The Evolution of the Call Center May Bring it Home

February 12, 2014
By Karen Veazey, TMCnet Contributing Writer

There’s a disturbing trend taking place in call centers this month: they’re closing. Just in the last month Teleperformance USA announced the closure of its center in Ann Arbor, MI, resulting in layoffs for 430 employees; Convergys (News - Alert) call center in Moore, OK is closing in March and laying off 375; 21st Century Insurance is laying off 55 as it completes the closure of its center in Vestal, NY; Roanoke, VA will lose 140 jobs in the closing of the BB&T call center; and Citigroup is closing its Greensboro, NC, facility, though moving all 300 of its employees to work-from-home jobs.


The reasons are varied, from the loss of Convergys’ building lease in Moore to Teleperformance (News - Alert) non-renewal of their client contract to cost-saving measures for Citigroup. All in all, any option that allows representatives and managers to keep working is preferred though employees do have some protections during layoffs under the Workers Adjustment and Retraining Notification Act. Companies of more than 100 employees are required to give at least sixty days advance notice of impending layoffs and many companies try to offer relocation and alternate employment opportunities within the company.
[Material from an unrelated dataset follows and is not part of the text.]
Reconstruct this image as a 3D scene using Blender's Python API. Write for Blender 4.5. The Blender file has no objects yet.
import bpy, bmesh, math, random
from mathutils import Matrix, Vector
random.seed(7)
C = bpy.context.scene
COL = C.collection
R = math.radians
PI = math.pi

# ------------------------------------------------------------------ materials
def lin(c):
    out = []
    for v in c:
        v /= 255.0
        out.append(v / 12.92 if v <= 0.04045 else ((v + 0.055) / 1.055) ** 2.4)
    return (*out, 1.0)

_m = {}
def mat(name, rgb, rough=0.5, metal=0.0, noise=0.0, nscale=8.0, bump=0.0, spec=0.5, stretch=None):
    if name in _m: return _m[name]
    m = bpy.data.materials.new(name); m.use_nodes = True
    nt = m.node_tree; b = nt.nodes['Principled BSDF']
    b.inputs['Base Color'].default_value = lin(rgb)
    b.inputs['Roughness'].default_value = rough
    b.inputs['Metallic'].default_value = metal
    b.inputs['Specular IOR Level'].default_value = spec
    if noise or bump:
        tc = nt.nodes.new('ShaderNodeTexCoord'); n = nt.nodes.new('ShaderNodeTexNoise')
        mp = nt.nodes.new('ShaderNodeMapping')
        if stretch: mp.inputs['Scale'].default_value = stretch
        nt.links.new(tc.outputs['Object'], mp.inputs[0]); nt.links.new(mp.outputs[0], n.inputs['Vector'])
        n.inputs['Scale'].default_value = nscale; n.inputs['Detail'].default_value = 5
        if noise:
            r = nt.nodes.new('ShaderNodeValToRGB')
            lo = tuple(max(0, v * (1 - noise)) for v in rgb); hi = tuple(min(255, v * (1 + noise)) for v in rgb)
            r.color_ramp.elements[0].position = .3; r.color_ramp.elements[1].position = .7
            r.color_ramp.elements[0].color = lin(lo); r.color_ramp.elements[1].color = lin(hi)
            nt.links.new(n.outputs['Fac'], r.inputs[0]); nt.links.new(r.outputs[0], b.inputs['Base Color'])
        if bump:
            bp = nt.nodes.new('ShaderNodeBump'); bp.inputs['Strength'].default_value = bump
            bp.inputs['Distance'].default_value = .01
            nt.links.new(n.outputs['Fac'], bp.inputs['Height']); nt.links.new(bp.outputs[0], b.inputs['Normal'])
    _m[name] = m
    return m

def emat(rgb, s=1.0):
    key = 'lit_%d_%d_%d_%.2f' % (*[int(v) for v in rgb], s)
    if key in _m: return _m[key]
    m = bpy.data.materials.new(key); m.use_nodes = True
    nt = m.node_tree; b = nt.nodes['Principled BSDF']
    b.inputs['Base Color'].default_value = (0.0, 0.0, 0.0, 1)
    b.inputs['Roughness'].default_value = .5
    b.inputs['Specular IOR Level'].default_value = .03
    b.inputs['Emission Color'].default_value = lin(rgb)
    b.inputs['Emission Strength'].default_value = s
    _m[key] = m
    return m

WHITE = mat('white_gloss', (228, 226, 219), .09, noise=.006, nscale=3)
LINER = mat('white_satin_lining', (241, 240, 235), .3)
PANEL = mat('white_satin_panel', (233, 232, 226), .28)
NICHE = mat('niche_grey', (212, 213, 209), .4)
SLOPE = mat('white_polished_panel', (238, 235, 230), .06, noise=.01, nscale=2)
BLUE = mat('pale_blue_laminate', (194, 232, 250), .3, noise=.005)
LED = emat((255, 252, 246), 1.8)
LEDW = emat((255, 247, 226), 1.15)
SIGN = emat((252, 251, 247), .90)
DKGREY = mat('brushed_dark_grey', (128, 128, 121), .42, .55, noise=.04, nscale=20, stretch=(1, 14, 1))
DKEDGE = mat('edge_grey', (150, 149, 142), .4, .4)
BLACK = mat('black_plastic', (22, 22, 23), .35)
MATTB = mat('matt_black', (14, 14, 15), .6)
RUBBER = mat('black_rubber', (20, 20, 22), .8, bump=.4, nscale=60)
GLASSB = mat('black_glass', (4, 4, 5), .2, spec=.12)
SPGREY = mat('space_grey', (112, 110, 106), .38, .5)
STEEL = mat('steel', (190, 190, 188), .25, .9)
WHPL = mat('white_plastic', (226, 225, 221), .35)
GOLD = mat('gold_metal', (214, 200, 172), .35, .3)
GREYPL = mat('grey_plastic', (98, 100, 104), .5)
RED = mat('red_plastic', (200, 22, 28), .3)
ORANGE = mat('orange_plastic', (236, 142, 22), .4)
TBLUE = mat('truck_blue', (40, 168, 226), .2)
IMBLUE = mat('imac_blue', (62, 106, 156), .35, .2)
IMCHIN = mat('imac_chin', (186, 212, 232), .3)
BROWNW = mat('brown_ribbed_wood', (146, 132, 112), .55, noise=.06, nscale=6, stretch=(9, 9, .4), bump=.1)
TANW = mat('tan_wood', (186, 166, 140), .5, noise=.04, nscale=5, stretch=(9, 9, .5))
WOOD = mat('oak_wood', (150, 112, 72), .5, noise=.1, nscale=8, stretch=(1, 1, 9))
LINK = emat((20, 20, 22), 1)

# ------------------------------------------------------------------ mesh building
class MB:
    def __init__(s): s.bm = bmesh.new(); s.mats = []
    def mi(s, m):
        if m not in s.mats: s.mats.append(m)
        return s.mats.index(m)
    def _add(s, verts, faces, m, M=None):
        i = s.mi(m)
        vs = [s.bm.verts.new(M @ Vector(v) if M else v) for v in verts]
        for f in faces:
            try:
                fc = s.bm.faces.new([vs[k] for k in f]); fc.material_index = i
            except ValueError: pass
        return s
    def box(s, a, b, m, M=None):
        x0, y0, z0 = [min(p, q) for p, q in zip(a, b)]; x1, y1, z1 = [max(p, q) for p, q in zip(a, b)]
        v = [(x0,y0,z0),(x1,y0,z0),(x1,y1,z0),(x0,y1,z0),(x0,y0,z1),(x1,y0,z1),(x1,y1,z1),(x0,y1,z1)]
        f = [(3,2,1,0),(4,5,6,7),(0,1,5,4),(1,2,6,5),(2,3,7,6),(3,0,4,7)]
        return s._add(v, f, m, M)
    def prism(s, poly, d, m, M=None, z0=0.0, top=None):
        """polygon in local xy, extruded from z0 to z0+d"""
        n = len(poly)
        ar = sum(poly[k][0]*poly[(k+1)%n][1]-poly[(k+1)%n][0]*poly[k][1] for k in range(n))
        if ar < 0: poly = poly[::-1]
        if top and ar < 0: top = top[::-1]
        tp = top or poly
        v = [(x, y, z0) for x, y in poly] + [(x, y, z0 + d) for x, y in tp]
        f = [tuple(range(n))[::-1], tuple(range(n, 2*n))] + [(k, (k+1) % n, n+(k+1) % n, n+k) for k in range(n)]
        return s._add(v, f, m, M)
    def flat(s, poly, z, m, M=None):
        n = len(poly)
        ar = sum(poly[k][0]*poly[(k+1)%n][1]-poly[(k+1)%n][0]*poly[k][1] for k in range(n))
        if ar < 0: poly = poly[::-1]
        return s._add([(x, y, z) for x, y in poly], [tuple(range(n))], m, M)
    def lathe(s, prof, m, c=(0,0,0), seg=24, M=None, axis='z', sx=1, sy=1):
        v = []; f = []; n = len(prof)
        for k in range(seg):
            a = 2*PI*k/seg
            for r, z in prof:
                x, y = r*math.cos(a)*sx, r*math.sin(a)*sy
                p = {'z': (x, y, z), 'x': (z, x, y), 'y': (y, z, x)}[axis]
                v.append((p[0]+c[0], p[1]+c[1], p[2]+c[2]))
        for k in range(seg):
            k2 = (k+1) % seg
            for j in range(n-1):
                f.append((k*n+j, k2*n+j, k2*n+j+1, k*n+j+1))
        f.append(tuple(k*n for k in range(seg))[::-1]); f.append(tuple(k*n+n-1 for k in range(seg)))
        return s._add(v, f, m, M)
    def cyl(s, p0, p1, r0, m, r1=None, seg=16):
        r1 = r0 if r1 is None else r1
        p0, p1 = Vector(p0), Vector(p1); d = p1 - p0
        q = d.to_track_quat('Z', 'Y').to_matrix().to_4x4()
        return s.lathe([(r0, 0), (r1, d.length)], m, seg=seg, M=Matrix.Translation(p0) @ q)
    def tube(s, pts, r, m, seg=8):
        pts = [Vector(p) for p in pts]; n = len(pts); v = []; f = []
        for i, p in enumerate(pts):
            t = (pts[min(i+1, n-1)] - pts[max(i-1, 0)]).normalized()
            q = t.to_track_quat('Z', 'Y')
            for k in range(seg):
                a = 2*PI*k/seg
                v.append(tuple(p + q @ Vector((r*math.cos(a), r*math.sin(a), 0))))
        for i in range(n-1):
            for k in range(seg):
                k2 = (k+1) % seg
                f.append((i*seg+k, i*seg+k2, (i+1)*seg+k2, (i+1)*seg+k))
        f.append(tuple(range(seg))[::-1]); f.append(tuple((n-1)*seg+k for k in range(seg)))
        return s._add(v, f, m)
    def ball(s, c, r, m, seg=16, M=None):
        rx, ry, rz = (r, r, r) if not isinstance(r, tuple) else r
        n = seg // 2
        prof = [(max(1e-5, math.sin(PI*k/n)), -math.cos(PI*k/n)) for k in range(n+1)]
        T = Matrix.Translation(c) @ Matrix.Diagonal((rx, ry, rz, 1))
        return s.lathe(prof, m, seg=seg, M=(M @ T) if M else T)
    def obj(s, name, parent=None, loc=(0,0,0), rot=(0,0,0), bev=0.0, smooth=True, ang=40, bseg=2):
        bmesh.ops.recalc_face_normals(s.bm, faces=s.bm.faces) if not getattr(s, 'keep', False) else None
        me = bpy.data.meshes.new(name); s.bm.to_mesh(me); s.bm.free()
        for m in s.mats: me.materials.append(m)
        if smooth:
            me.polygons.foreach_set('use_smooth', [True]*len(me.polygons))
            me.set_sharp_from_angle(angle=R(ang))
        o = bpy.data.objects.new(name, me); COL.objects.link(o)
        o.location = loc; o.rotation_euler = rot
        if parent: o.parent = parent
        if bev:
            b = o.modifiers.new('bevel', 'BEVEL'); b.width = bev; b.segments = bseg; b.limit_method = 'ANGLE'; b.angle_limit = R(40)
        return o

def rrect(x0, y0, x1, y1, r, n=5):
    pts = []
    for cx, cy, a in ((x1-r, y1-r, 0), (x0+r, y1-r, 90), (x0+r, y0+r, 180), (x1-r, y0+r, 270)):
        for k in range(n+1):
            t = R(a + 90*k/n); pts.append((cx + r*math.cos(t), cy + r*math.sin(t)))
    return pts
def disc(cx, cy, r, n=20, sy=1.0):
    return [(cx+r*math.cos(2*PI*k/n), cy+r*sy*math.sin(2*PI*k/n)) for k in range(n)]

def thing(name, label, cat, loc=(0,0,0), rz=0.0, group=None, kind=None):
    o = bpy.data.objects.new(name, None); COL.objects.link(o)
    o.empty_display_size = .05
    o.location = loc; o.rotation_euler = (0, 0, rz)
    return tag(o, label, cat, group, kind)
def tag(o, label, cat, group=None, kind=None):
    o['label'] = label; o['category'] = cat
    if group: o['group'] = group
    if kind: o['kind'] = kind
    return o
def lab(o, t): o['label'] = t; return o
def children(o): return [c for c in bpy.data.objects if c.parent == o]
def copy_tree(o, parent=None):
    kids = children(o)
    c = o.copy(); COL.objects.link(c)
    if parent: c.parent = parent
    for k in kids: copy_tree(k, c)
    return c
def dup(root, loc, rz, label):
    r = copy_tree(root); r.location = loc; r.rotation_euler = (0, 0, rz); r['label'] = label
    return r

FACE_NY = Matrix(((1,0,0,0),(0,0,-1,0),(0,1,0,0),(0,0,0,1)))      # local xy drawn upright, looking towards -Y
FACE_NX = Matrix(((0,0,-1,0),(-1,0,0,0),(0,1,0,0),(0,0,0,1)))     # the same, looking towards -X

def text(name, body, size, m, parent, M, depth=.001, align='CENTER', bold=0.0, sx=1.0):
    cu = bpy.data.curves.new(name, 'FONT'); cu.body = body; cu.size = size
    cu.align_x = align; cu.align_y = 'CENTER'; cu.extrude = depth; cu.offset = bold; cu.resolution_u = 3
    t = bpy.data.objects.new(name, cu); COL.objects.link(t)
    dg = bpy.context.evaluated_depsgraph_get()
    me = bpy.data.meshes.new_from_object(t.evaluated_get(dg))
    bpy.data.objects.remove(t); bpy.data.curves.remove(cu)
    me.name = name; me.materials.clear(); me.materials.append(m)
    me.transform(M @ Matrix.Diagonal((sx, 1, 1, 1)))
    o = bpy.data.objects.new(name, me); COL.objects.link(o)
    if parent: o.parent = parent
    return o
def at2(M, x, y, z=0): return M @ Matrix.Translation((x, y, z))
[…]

The call center of the future may be spread out across a city or state, with agents working at their own home office rather than sharing impersonal cubicles. Though the contact center isn’t usually a company’s most expensive part of operations, with labor costs comprising anywhere from fifty to eighty percent of the contact center’s budget, it is one of the easiest places to begin making cost adjustments. Advances like software in the cloud and portable extensions are now giving companies more options to save money than just shuttering the call center, like Citigroup’s plan to move agents to home-based positions. This change will save on fixed costs like building rent, utilities, maintenance, fixed management positions and property taxes. Contact centers have had to undergo rapid changes in recent years thanks to increasing self-service account options online and widespread dissatisfaction with corporate customer service. This move to a smaller group of more specialized, home-based agent may just be the next natural evolutionary step.